The other couple, who had claimed rafting experience, admitted that they'd only been on a "family rafting trip" where forty adults and kids were all in the raft and didn't have to paddle all that much. It dawned on me that, next to the guide, I'd had the most rafting experience of anyone in the raft (i.e. two whole times). I was heartened by the fact that none of us had fallen out on that first rapid, and was also very thankful Jason was back there with a set of oars.

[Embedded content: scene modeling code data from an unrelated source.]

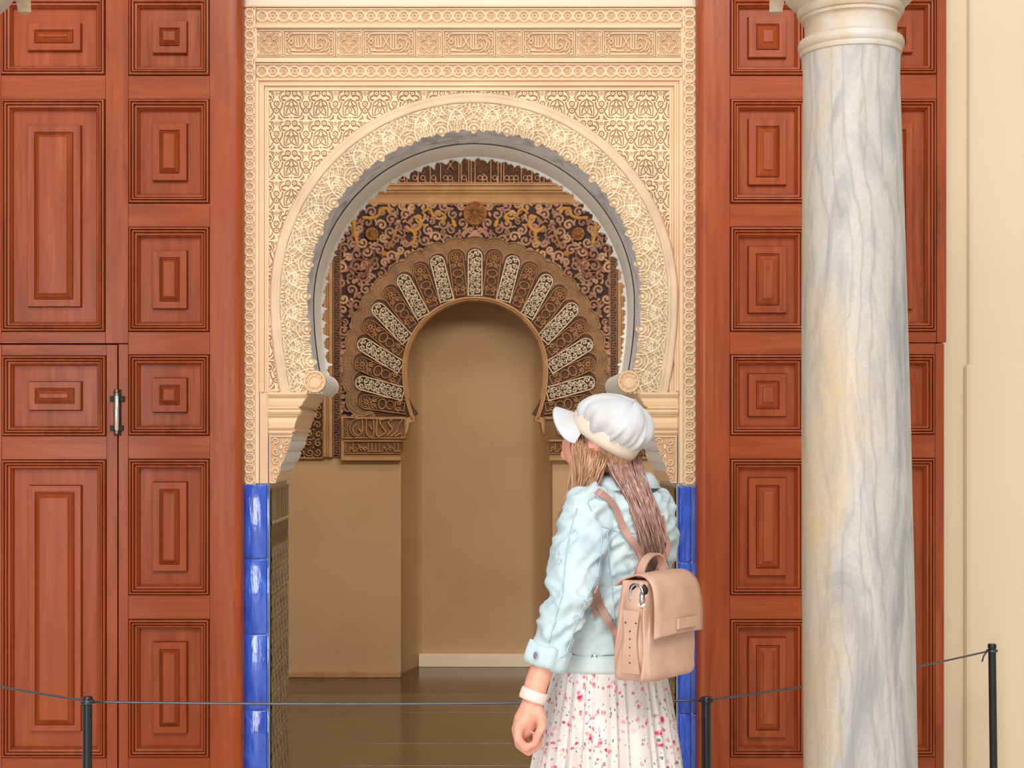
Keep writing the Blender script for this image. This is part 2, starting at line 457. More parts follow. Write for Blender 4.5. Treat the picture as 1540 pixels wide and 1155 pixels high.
o = MB().box(X(1415), DW-.012, 0, X(1453), DW+.02, 4.3).build('trim_1', M['wall_right']); tag(o, kind='structure')
# inner room
o = MB().box(-2.2, DB, 0, -2.1, DM+.8, 4.1).build('wall_room_left', M['room']); tag(o, kind='structure')
o = MB().box(2.1, DB, 0, 2.2, DM+.8, 4.1).build('wall_room_right', M['room']); tag(o, kind='structure')
o = MB().box(-2.2, DB-.0, 4.1, 2.2, DM+.8, 4.2).build('ceiling', M['room']); tag(o, kind='structure')
o = MB().box(-2.2, DB, -.12, 2.2, DM+.8, -.012).build('floor_room', M['grout']); tag(o, kind='structure')
floor_room = o
k0 = DB
rows = [k0, 6.35, F*1.5/(1155-665)+.05, F*1.5/(1118-665), F*1.5/(1071-665), F*1.5/(1043-665), DM+.6]
for r in range(len(rows)-1):
    a, b = rows[r], rows[r+1]
    xs = [-2.1, -1.35, 1.3, 2.1]
    for i in range(len(xs)-1):
        link('floor_slab', MB().box(xs[i]+.0015, a+.0015, -.03, xs[i+1]-.0015, b-.0015, 0, .0015).build('t', M['room_floor_edge'] if r == len(rows)-2 else M['room_floor']).data, floor_room)
        bpy.data.objects.remove(bpy.data.objects['t'])

# ------------------------------------------------------------------ wooden doors
def rings(rs, cap=True):
    v = []; f = []
    for (x0, z0, x1, z1, y) in rs: v += [(x0, y, z0), (x1, y, z0), (x1, y, z1), (x0, y, z1)]
    for i in range(len(rs)-1):
        for k in range(4):
            k2 = (k+1) % 4; f.append([i*4+k, i*4+k2, i*4+4+k2, i*4+4+k])
    if cap: f.append([len(rs)*4-4+k for k in range(4)])
    return v, f
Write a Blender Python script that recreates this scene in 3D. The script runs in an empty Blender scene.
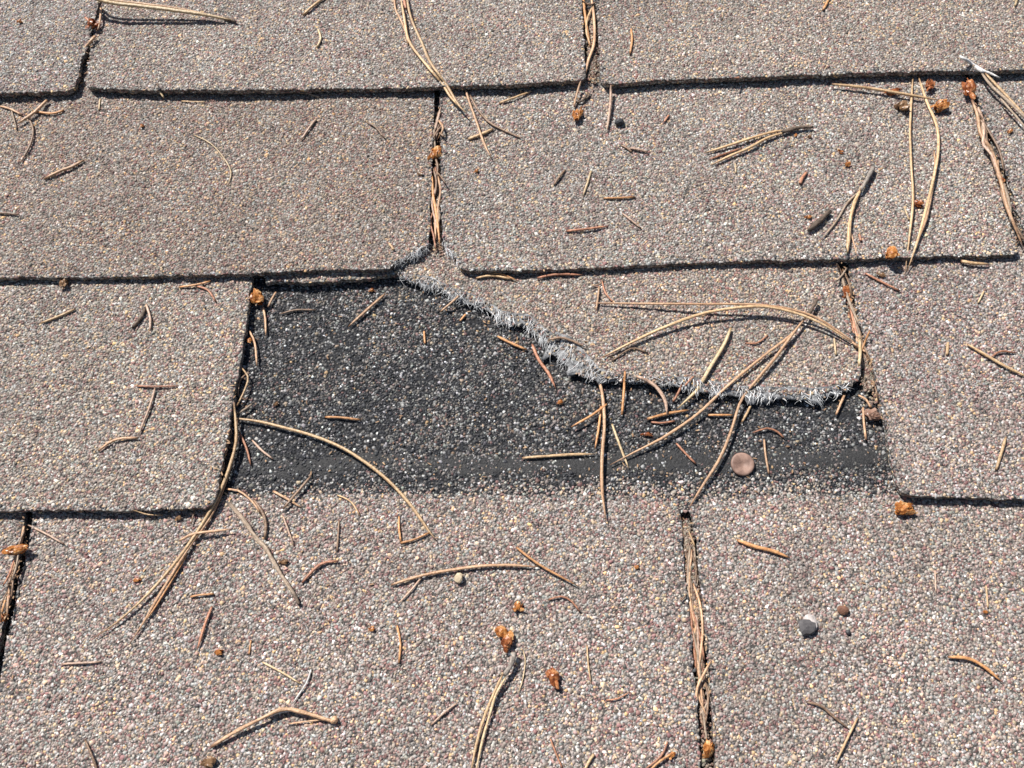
import bpy, bmesh, math, random
import numpy as np
from mathutils import Matrix, Vector, geometry

# ------------------------------------------------------------------ camera, sky, sun, exposure
SC = bpy.context.scene
COL = SC.collection
PITCH = math.radians(20.0)                       # the roof's slope; u runs along the courses, v up the slope, n out of the roof
A = Matrix.Rotation(PITCH, 4, 'X')
FPX = 838.81                                     # focal length in pixels of a 1024 wide frame
RV = np.array([0.425583, 0.023308, -0.012369])
CAM = np.array([0.0, -0.109432, 0.373159])       # camera in roof coordinates (metres)


def rotvec(r):
    a = np.linalg.norm(r); k = r / a
    K = np.array([[0, -k[2], k[1]], [k[2], 0, -k[0]], [-k[1], k[0], 0]])
    return np.eye(3) + np.sin(a) * K + (1 - np.cos(a)) * K @ K


RC = rotvec(RV)
cam = bpy.data.cameras.new('camera')
cam.sensor_width = 36.0
cam.lens = FPX * 36.0 / 1024.0
cam.clip_start = 0.01
cam.clip_end = 200.0
camo = bpy.data.objects.new('camera', cam)
COL.objects.link(camo)
camo.matrix_world = A @ Matrix.Translation(Vector(CAM)) @ Matrix([list(r) for r in RC]).to_4x4()
SC.camera = camo

SUN_ROOF = Vector((-0.58, 0.70, 1.00)).normalized()      # towards the sun, in roof coordinates
SUN = (A.to_3x3() @ SUN_ROOF).normalized()
sl = bpy.data.lights.new('sun', 'SUN')
sl.energy = 4.9
sl.angle = math.radians(0.53)
sl.color = (1.0, 0.965, 0.915)
so = bpy.data.objects.new('sun', sl)
COL.objects.link(so)
so.location = SUN * 5
so.rotation_euler = (-SUN).to_track_quat('-Z', 'Y').to_euler()

W = bpy.data.worlds.new('World')
SC.world = W
W.use_nodes = True
nt = W.node_tree
sky = nt.nodes.new('ShaderNodeTexSky')
sky.sky_type = 'NISHITA'
sky.sun_disc = False
sky.sun_elevation = math.asin(SUN.z)
sky.sun_rotation = math.atan2(SUN.x, SUN.y)
bg = nt.nodes['Background']
bg.inputs['Strength'].default_value = 0.052
nt.links.new(sky.outputs[0], bg.inputs['Color'])
SC.view_settings.view_transform = 'Standard'
SC.view_settings.look = 'None'
SC.view_settings.gamma = 1.0
SC.view_settings.exposure = 0.64
SC.cycles.filter_width = 1.55

RNG = np.random.default_rng(11)
random.seed(11)


# ------------------------------------------------------------------ roof geometry helpers
def unproj(pts, z=0.0):
    """points on the roof-parallel plane at height z seen at the given picture points"""
    pts = np.atleast_2d(np.array(pts, float))
    d = np.stack([(pts[:, 0] - 512) / FPX, -(pts[:, 1] - 384) / FPX, -np.ones(len(pts))], 1) @ RC.T
    t = (np.asarray(z) - CAM[2]) / d[:, 2]
    return CAM + t[:, None] * d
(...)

We continued down the (sometimes surprisingly narrow) river, with Jason expertly navigating us safely around rocks and through rapids. Sometimes, conditions were so wild that Dad was yelling a stroke but he was so far in the air that there was no water under his paddle. (Jason said that's called a "Scooby paddle" -- after when Scooby-Doo would run in place in the air.) We did skip one rapid by going around the side where the water was calmer. (He told us they didn't "raft that one commercially." At the time, I believed him, although, in retrospect, I guess we'll never know if he had just decided we weren't up to it.) We made it through with no raft-flips or people overboard. The other guy cut his finger on the rope around the raft, but otherwise, there was no bloodshed. (And the drysuits held, except formy one sleeve, which was good and wet.) I was grinning like an idiot during the whole thing. So was my mother, actually, although she denies it. Couldn't see Dad's face, but after getting the brunt of the water in his face, I can understand why he might have been less than thrilled with the experience. (And I could have sworn he had more white hairs when we got out than when we had started.)

They take a picture after you get through that first rapid -- it will either be an action shot of your raft flipping, or a picture of a raft full over very happy people. Either way, I bet it sells. Mom bought ours (which, as with all the other photos, I'll scan in later).

Got back to the hotel around 10. Still light outside. All the hotel's restaurants were closed, so we couldn't get a victory hot chocolate or anything. I went back to my room and had a victory hot shower instead.